Meet Bob. Bob purchased a return train ticket to travel from Bristol to Reading by a train at 15:22 on Friday 23/09/22, and to return a week later, for £105.
Bob arrived at the station platform at 15:18 to embark his train, but only to be informed by the platform attendant that for some unknown reason, his train (along with the one scheduled at the same time on the day prior) had actually left at 15:15, despite being scheduled for 15:22.
Bob went to the train operator's service counter where the operator's representative unequivocally apologized for the issue and taking full responsibility, issued him a "travel authorization" that would allow him to board any reading-bound trains that day via any route. Bob then waited for about an hour and was over an hour later arriving in reading than planned, causing him to be very late to an event which he had paid £25 for a ticket to attend, which caused him embarrassment.

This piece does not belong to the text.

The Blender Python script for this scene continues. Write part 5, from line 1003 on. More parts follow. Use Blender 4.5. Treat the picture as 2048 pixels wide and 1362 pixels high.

Meet Charles. Charles paid a lawyer £150 for a consultation and to submit some paperwork for a deadline that was coming up in a few weeks, both components of which services were explicitly agreed to be covered by the payment of £150. They have their consultation in which Charles rigourously explains the entire situation to the lawyer, who tells him to send over relevant materials and to "leave it with her". More than 6 months later, she then still hasn't gotten back to Charles at all, despite him giving an email to follow up and a call to her office whose receptionist assured him she would follow up, both before the relevant several-weeks deadline.
Bob has been advised that the first remedy under the consumer rights act is a repeat performance, as Charles has also been so advised.
For Bob, how can the travel authorization to travel more than an hour later than he had purchased his ticket (and so contracted with the rail operator) for, so is that truly an adequate performance at all, much less a repeat performance, of the operator's contractual obligations?
For Charles, who was advised that under the CRA he is to firstly give the other party an opportunity for repeat performance, but how can there be any if the relevant deadline has already long passed and he indeed had to find another lawyer to deal with the issue?
What are Bob's and Charles's respective positions?